Joachim Gauck äußert Kritik am parlamentarischen Umgang mit der Alternative für Deutschland (AfD), denn bei der "Wahl des Vizepräsidenten des Deutschen Bundestages, die von jeder Fraktion gestellt werden können, fielen die beiden Kandidaten der AfD jeweils drei Mal und damit endgültig durch". Er gibt zu bedenken: "Mag die erste Ablehnung noch verständlich sein, weil es nachvollziehbare Gründe dafür gab, so zeigt die zweite Ablehnung, dass eine Gleichbehandlung der AfD-Abgeordneten nicht gewollt war. Ich finde es aber höchst problematisch, wenn den Vertretern einer in demokratischen Wahlen gewählten Partei Verabredungen der parlamentarischen Geschäftsordnung vorenthalten werden, wie sie allen anderen Fraktionen im Bundes- oder Landtag zugebilligt sind – jedenfalls solange sie sich an Recht und Gesetz halten." Diese Auffassung des Bundespräsidenten außer Dienst hat schon medial heftige Kontroversen ausgelöst. Ja, man kann, darf, soll und muss darüber begründet streiten – und nicht schweigen. Ist das richtig, ist das falsch? Hat Gauck recht? Sachliche Nüchternheit könnte ein tauglicherer Ratgeber sein als jede Form von Angst.
Leidenschaftlich fordert Joachim Gauck die Besinnung auf Toleranz, die eine "zivilisatorische Leistung" sei, und den Schutz wie die Achtung der Würde des Menschen. Zugleich ist er skeptisch gegenüber dem "neuen Leitbild", das "Diversität" zu lauten scheine. Er bewundert "Empathie", fürchtet aber "Naivität". Mit Sorge beobachtet er die politische Entwicklung: "Die Dialogkultur hat erheblich gelitten, ein Miteinander-Reden ist manchmal nicht mehr möglich. Statt das Gespräch oder auch den handfesten Disput mit Andersdenkenden zu suchen, ziehen sich nicht wenige Bürger in gleichgesinnte Lebenswelten zurück."
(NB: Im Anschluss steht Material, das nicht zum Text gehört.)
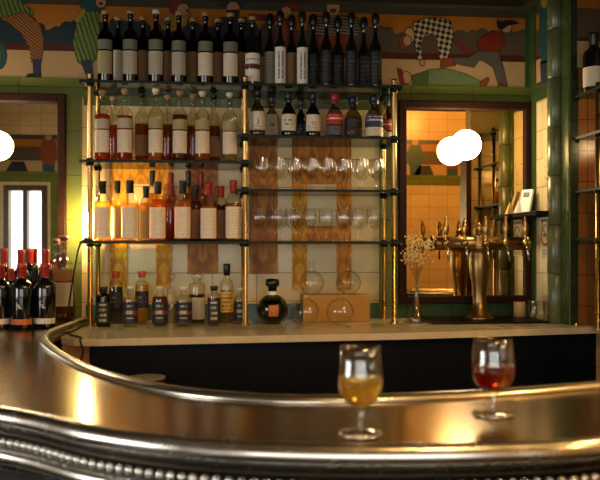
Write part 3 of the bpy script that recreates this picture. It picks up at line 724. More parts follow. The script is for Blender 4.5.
band = lambda m1, m2: [(.12, .43, 1.1, m1), (.45, .585, 1.1, m2)]

# ---- top shelf, left bay
G = 'spirit bottles on the top shelf'
for px, top, m, lab in ((105.5, 11, paperD, 'tall dark bottle with an olive-grey label, first on the top shelf above the left poles'),
      (130.5, 10.5, paperA, 'second tall grey-labelled bottle along the top shelf, counting from the ragged green dancer'),
      (156, 10, paperA, 'third tall grey-labelled bottle along the top shelf, counting from the ragged green dancer'),
      (179, 12, paperA, 'fourth tall grey-labelled bottle along the top shelf, below the painted scarlet-haired clown'),
      (205.5, 12.5, paperB, 'fifth tall cream-labelled bottle on the top shelf, between painted clown and bearded man'),
      (230.5, 13, paperB, 'sixth tall cream-labelled bottle on the top shelf, in front of the painted bearded man')):
    bottle('spirit_bottle', lab, G, px, top, 15.5, YB1, zt, 'spirit', thin('smoked_glass', '#3a4038', '#0c100e', .8), L_dark, .62, band(m, paperC), 'cork', cork if px != 156 else whitecap)
bottle('spirit_bottle', 'bottle with a white picture label, last on the top shelf before the middle pole', G, 252.5, 17, 14.5, YB1, zt, 'spirit', dark_glass, None, 0, [(.06, .46, 1.4, paperP)], 'cork', cork)
for px, top, m, lab in ((118, 17, paperB, 'rear bottle with a pale label strip, between the first two on the top shelf'),
      (143, 17, paperT, 'rear dark bottle between the second and third grey-labelled bottles on the top shelf'),
      (168, 18, paperT, 'rear bottle with a tan label between the third and fourth on the top shelf'),
      (193, 18, paperT, 'rear bottle with a tan label between the fourth and fifth on the top shelf'),
      (218, 19, paperT, 'rear bottle with a tan label between the fifth and sixth on the top shelf'),
      (241.5, 19, paperT, 'rear bottle with a tan label between the sixth and the picture-labelled bottle')):
    bottle('spirit_bottle', lab, G, px, top, 14.5, YB2, zt, 'spirit', thin('smoked_glass', '', ''), L_dark, .6, [(.085, .52, 1.3, m)], 'cork', cork)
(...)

Der ehemalige Bundespräsident liefert in seinem reichhaltigen Buch Denkanstöße. Er spricht von einer kontrollierten Zuwanderungspolitik, für die das "Einverständnis der Gesellschaft" erforderlich sei, und bekräftigt, was er 2015 bei der Interkulturellen Woche gesagt habe: "Unser Herz ist weit, doch unsere Möglichkeiten sind endlich." Heute sei ein Deutscher "nicht automatisch mehr ethnisch deutsch und nicht unbedingt protestantisch, katholisch oder (wie besonders in Ostdeutschland) konfessionslos". Gauck beschreibt Tatsachen. Er stellt Fragen, die an alle Politiker und an alle Parteien gerichtet sind, die sich im Rahmen der freiheitlich-demokratischen Grundordnung bewegen: "Welche Zuwanderung nützt unserem Land, zu wie viel Solidarität ist die Bevölkerung bereit, und wie muss Zuwanderung aussehen, damit Bürger sich nicht im eigenen Land fremd fühlen?" Joachim Gauck verfügt über einen klaren Blick und über politische Urteilskraft. Er spricht Themen an, die gegenwärtig und noch lange Zeit für Diskussionen sorgen werden. Eine Gesprächsanregung lautet: "Ich finde deine Andersartigkeit (nach wie vor) verstörend, will auch weiter mit dir darüber streiten. Aber am wichtigsten ist mir, dass unsere Unterschiede uns nicht in zwei unterschiedliche Welten treiben. Denn wir gehören doch zusammen, jedenfalls so lange die Demokratie unsere gemeinsame Heimat bleibt."